Canada and the U.S. share information on who’s entering each respective country, and when. This gives the U.S. government the ability to easily check whether snowbirds overstay their welcome.

Individuals can check their travel history to and from the U.S. on the U.S. Customs and Border Protection website.

Potential Legislative Changes

Legislation was introduced in U.S. Congress to extend the length-of-stay limit to 240 days for Canadian citizens. The ‘retiree visa’ would be eligible to Canadian citizens who are age 55 or older, have a residence in Canada, own or rent a residence in the U.S., and will not work or seek social assistance benefits during their stay. However, the legislation is caught up in the debate over U.S. immigration laws and will not be passed anytime soon, if at all.

Owning U.S. Rental Property

If, as a Canadian owner, you rent out your U.S. vacation home, the rental income is subject to a flat 30% tax in the U.S., before any deductions for expenses incurred in earning this income. If the 30% tax is remitted to the IRS, you do not have to file an income tax return for that year. However, in order to benefit from the available deductions for the rental property expenses, you must elect to be taxed within the U.S. on a net basis. Before making this election, the property must be rented for a minimum length of 15 days per year, or the deductions will not be allowed.
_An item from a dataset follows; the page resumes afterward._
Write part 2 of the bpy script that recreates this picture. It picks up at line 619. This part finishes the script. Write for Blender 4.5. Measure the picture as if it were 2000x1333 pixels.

By making this election, you will be required to file a U.S. tax return annually. The rental income will be subject to the graduated tax rates applicable to a U.S. resident on the taxable income realized from a rental activity.

For Canadian tax purposes, this rental income is also taxable in Canada; however, any U.S. tax paid on the rental income will be claimed as a foreign tax credit against the Canadian tax.

U.S. tax issues, as they relate to Canadians, are complicated. Speak with your advisor to ensure you have a full understanding before taking extended trips to the U.S. or owning U.S. property.